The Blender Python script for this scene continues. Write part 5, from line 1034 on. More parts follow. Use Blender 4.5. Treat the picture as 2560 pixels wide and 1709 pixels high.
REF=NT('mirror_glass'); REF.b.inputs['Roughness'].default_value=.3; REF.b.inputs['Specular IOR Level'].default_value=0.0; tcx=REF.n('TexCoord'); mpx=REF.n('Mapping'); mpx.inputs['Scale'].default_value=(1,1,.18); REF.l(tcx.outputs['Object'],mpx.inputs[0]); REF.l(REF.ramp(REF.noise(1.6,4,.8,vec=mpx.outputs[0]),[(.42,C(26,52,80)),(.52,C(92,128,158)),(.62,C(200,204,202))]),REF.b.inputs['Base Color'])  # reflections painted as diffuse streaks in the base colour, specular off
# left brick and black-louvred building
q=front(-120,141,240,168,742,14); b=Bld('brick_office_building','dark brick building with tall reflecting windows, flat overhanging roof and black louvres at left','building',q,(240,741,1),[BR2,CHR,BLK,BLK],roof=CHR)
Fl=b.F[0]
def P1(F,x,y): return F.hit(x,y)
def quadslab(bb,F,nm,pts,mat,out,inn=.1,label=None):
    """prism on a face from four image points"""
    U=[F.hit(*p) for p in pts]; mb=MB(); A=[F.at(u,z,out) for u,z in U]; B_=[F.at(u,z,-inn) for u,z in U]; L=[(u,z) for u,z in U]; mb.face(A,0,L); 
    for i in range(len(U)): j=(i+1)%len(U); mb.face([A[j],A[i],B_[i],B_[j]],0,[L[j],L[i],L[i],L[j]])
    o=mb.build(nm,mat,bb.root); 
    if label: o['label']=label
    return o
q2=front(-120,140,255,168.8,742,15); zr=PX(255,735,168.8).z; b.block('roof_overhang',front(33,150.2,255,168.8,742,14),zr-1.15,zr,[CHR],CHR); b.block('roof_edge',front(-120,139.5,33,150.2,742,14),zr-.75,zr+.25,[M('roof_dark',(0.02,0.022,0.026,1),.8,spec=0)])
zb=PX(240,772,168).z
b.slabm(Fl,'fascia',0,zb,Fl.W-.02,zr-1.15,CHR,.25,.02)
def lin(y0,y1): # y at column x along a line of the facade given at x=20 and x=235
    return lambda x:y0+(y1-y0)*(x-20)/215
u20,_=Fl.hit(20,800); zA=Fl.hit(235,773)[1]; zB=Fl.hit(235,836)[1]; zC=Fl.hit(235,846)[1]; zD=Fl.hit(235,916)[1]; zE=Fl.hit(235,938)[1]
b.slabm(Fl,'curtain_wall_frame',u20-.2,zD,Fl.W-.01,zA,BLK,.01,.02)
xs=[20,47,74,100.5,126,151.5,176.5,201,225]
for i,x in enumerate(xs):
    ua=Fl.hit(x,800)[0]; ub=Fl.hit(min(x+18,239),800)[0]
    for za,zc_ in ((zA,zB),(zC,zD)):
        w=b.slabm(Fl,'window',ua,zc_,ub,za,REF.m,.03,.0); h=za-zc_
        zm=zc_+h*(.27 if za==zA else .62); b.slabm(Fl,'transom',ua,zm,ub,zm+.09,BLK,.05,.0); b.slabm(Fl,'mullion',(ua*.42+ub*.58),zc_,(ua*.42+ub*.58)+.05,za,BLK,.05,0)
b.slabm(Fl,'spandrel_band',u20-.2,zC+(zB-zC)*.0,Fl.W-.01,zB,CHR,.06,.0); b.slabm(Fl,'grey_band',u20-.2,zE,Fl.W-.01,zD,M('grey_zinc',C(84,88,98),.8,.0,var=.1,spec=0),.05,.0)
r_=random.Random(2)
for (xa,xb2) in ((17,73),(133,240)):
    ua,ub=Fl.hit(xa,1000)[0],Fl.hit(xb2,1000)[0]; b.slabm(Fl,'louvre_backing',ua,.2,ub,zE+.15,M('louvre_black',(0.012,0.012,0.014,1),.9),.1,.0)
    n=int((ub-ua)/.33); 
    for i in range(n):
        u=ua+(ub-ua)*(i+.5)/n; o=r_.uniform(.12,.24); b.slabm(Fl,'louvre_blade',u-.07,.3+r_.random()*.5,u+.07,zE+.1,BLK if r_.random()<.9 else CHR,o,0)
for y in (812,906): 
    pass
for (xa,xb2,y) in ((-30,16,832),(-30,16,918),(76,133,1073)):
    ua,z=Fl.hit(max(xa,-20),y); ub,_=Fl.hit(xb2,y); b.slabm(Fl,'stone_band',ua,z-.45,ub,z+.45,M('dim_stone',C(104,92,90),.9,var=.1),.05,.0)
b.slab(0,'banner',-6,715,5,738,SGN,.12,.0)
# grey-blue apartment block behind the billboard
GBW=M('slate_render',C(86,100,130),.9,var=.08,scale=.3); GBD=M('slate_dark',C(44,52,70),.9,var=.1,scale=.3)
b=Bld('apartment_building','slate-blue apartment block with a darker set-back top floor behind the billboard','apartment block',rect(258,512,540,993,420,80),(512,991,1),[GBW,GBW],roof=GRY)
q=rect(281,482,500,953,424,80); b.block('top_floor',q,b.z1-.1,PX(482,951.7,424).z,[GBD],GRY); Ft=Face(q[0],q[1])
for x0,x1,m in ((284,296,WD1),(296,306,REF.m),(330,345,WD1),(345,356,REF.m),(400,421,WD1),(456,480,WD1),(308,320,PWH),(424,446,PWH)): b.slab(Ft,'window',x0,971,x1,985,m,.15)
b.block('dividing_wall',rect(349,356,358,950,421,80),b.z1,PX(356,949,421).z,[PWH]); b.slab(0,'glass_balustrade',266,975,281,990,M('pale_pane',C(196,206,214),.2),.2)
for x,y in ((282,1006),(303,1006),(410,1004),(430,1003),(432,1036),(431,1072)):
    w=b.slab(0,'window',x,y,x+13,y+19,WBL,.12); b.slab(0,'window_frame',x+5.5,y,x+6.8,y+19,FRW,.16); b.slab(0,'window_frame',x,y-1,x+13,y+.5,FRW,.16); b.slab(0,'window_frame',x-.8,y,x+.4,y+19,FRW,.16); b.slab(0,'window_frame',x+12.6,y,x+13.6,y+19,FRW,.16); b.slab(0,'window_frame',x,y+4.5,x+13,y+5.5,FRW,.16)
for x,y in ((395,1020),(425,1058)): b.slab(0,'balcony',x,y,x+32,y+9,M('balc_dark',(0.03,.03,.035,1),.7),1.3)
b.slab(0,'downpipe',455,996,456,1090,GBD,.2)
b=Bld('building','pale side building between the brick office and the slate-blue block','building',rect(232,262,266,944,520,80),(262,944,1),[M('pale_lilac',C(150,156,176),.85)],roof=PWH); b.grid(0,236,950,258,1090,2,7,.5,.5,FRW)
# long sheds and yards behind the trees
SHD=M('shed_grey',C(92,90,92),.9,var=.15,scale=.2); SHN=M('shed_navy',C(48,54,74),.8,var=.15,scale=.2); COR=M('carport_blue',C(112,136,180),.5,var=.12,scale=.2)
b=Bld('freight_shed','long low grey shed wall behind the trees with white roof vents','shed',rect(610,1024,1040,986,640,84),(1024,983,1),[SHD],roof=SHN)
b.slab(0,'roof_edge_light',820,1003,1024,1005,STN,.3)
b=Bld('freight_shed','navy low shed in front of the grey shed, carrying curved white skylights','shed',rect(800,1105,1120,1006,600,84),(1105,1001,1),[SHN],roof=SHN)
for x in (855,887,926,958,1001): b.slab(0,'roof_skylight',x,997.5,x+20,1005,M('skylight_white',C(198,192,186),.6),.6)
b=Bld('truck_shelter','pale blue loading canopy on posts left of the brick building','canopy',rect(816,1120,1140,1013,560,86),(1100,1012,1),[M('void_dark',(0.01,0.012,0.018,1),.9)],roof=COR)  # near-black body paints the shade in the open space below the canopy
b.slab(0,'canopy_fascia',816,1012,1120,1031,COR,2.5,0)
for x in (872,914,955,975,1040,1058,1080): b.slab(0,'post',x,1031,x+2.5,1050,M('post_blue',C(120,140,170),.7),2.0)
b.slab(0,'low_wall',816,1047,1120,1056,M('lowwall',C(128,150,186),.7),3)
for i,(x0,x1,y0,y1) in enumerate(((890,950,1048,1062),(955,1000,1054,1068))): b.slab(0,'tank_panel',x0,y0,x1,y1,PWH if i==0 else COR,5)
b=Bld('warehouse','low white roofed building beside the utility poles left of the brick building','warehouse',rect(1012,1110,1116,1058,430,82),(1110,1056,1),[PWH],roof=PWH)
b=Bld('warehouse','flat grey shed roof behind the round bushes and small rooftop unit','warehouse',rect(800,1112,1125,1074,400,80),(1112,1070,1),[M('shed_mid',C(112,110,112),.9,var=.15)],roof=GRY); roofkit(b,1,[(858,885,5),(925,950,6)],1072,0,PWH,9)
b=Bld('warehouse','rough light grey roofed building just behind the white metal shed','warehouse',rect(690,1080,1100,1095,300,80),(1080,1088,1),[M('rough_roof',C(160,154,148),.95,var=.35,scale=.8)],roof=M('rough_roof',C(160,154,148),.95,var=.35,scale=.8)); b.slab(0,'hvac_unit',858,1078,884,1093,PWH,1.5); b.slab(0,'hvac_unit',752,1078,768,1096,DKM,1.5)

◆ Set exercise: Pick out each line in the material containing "from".

◆ Completed task:
The Blender Python script for this scene continues. Write part 5, from line 1034 on. More parts follow. Use Blender 4.5. Treat the picture as 2560 pixels wide and 1709 pixels high.
    """prism on a face from four image points"""